In 2014, British newspaper The Guardian revealed the EU’s “worst foreign policy crisis in recent years”: the coverup of a massive corruption scandal in EULEX, the rule of law mission in Kosovo, which has cost more than €1 billion since it started in 2009.
The scandal was discovered by a whistleblower, UK prosecutor Maria Bamieh, who was dismissed from her position in EULEX after she revealed that a judge and chief prosecutor may have accepted large bribes from Kosovar politicians in return for favors. Rather than applauded for her courage to bring to light corruption in the EU’s largest foreign operation, Bamieh herself was “suspended and escorted out of the EULEX headquarters in Pristina on 24 October, for ‘gross misconduct.'”
It is interesting to see how the treatment of Bamieh by the EU institutions – persecution rather than acknowledgment and protection – mirrors the case of Dritan Zagani, the former anti-drug police chief in Fier who first sounded the alarm about the involvement of former Minister of Interior Saimir Tahiri in drug trafficking, an involvement later confirmed by the Italian police. Rather than placed under protection, Zagani was vehemently attacked by Prime Minister Edi Rama and held in jail without trial.
After the EULEX scandal erupted in public, EU High Representative Federica Mogherini ordered an independent report reviewing the implementation of EULEX’s mandate, which was prepared by Jean-Paul Jacqué and finished in March 2015.
Although the Jacqué report in the end did not find Bamieh’s allegations to be true, the overall critical report shows clearly how Bamieh’s complaint was mishandled internally, and how she did not receive the protection a whistleblower deserves. Bamieh, in return, has contested Jacqué’s conclusions, and has since filed a lawsuit against the UK Foreign Office for advising her to “turn a blind eye” to the possible evidence for corruption in EULEX.
Regardless of the truth of Bamieh’s accusations, Jacqué’s evaluation of the success of EULEX is simply depressing:
In the complete absence of any respect for the rule of law in Kosovo over the years, [corruption and organised crime] have abounded. The situation has remained deeply worrying since the Mission began. Corruption is omnipresent.
All the more cause for concern is the fact that when the Mission was set up, unwise statements were made to the effect that corruption would now be brought to an end and the “big fish” arrested.
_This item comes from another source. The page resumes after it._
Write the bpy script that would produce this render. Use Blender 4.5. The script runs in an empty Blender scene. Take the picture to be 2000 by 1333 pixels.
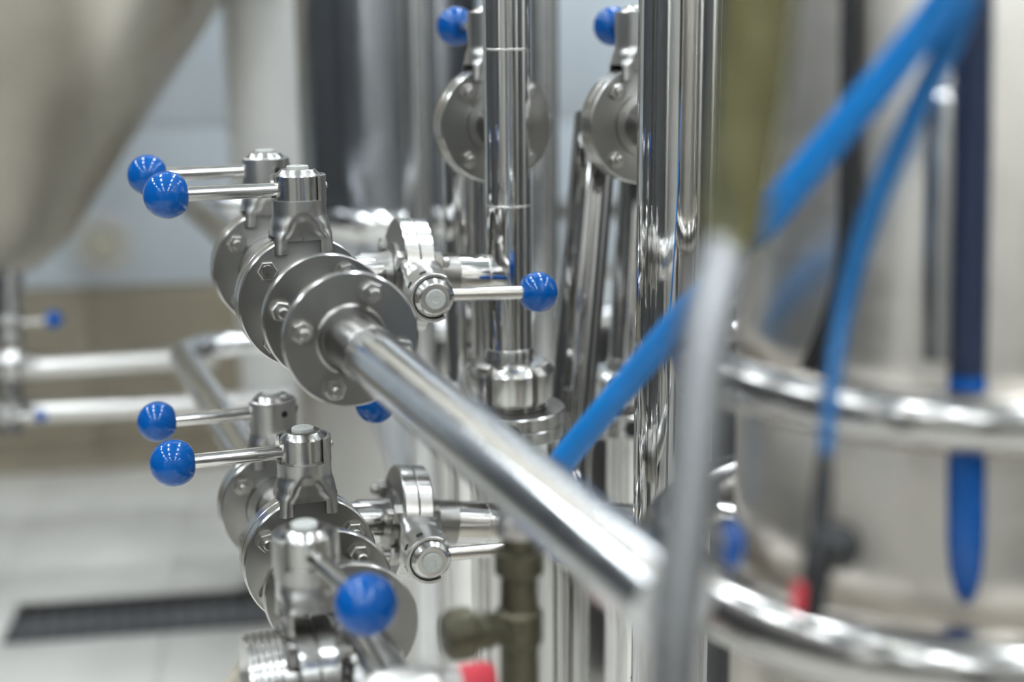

Yet politics moves at a faster pace than judicial work, which insists on proof, adversarial argument and the presumption of innocence.
These conclusions of the Jacqué report raise many doubts about the effectiveness of the EU’s efforts to implement judicial reform in Albania. The main aim of the judicial reform is the elimination of corruption from the justice system, precisely with Rama’s promise to arrest the “big fish.”
First, if the EU, with €1 billion and dozens of foreign judges and prosecutors, was unable to set up a corruption-free justice system, how will it be possible to achieve such a goal in Albania, without any foreign specialists embedded within Albanian institutions at all?
Second, four out of the eight international experts on the International Monitoring Mission (ONM), which is supposed to monitor the proceedings of the vetting institutions in the reevaluation of all judges, prosecutors, and supporting personnel employed in the justice system, have a background in Eulex. Theo Jacobs was chief prosecutor of EULEX and a predecessor of Jaroslava Novotna, who was implicated in the corruption scandal that Bamieh uncovered, Elka Ermenkova was international judge in Kosovo’s Supreme Court, and Ferdinando Buatier de Mongeot and Marie Tuma were both EULEX judges.
Naturally, the fact that these people were working for EULEX does in no way imply they were corrupt, but the EU’s handling of the corruption case within EULEX should serve as a cautionary tale for the way in which the EU will address any possible corruption in the vetting institutions and/or the ONM in the future.
Because the EU and the Albanian government have something very important in common: when possible corruption is uncovered in their midst, they don’t respond with openness and accountability; they start attacking the whistleblower and cloak themselves in secrecy. This should be a warning for what is yet to come.